Every morning in grade 6, we would file into the classroom, sit at our desks like the perfect angels we were, pull out our journal books and write to a prompt written in that beautiful cursive that only elementary school teachers seem to have mastered.  That and “silent reading” after lunch were my two favourite times of the day.

It was during this activity that I was introduced to the Feeling Poem.  My teacher would give us a feeling and the following template and we had to spend journal time constructing a poem.

Here’s the template:

__(feeling)________ is a __(colour)_________.

It smells like ___________________________.

It tastes like ___________________________.

And reminds me of ______________________.

It sounds like __________________________.

_(feeling)______ makes me want to _________.

Here are my examples from 1990:

Joy is a bright pink.

It smells like a fresh bouquet of flowers.

Photo Credit: Taslim Jaffer

It tastes like a delicious watermelon.

And reminds me of vacations.

It sounds like a sweet melody on the piano.

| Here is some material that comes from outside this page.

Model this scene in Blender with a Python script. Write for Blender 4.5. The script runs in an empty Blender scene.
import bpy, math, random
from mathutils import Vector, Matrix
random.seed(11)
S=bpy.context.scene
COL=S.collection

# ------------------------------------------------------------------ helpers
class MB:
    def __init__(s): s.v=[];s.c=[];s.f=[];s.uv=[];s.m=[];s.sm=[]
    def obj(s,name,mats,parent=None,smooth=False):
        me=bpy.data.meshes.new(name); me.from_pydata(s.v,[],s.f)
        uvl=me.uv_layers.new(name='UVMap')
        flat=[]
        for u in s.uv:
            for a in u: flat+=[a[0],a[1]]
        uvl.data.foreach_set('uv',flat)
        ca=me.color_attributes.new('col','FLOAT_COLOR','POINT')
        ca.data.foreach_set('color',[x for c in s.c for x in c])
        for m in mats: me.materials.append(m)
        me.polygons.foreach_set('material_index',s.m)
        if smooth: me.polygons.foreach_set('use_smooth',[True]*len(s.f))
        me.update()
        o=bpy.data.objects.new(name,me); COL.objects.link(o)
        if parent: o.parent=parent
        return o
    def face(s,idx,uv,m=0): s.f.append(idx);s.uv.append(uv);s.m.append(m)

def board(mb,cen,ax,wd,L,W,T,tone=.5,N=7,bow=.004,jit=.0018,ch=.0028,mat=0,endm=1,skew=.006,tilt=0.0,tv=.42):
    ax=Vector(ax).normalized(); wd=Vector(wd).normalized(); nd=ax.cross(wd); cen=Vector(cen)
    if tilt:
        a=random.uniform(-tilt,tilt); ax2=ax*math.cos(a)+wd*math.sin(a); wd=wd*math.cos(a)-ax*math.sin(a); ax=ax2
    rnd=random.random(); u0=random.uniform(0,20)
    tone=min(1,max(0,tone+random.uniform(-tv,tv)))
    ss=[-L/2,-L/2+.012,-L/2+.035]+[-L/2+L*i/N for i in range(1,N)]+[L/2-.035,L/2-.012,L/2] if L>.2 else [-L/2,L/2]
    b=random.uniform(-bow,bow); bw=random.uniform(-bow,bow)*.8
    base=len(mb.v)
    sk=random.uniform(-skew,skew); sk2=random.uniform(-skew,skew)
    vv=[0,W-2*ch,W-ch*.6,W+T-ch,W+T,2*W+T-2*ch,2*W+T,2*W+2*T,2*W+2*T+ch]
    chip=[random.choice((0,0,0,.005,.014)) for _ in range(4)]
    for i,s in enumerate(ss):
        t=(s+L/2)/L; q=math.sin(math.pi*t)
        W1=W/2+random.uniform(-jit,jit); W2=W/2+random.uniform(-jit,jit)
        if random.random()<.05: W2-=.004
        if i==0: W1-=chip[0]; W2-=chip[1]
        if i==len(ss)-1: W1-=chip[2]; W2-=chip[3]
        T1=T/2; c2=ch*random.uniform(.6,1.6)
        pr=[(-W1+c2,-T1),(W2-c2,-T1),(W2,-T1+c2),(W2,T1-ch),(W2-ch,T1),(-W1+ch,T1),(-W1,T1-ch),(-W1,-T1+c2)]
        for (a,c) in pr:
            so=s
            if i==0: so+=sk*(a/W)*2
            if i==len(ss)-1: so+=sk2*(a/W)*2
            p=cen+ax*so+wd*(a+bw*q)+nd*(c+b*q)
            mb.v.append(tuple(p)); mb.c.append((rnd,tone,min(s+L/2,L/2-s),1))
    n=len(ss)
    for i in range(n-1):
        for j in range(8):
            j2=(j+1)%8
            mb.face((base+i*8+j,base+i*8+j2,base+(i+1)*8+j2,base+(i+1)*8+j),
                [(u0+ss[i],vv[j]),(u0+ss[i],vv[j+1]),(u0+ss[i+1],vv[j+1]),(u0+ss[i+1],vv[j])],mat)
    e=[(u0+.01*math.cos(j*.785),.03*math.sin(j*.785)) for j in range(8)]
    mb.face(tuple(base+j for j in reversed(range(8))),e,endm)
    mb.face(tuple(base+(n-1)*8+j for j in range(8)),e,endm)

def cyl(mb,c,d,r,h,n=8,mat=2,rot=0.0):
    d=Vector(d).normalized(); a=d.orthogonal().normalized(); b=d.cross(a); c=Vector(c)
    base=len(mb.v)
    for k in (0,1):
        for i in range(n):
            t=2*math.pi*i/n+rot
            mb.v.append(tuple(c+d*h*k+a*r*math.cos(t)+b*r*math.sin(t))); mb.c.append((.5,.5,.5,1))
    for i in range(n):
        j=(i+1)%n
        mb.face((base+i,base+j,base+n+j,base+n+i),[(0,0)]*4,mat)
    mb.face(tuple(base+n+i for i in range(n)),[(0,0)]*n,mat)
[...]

Joy makes me want to sing.


Anger is bright red.

It smells like the City Dump.

It tastes like hot, hot pepper.

And reminds me of a kettle boiling.

It sounds like a huge wave hitting the rocks.

Anger makes me want to scream real loud.


Today I might write about those feelings a little differently, having gained a few years of experience with joy and anger since then.  In fact, there are endless poems about each feeling waiting to be written.  So, your task this week is to sit with a feeling – maybe the one you are feeling in the moment – and consider it with each of your senses as this poem prompts you to do. 

The benefits of this simple task are numerous.  Here are some:

  • It will give you a chance to explore an emotion that you may otherwise overlook, bury or pay little attention to.
  • Spending time with your emotions is one part of a balanced, healthy life.
  • It will bring out your creative side as you dive into that part of you that is bursting to express itself.
  • It can give you some insight into the sights, sounds, smells etc that you attach to a particular feeling.
  • It is FUN!  Isn’t that enough of a reason?

If you have a school-aged child, why not try this activity with them?  You can each write your own poems and share them.

I’ll log this task with the other Tuesday Tasks.  Have fun with it and do it often – they can be a healthy, creative addiction!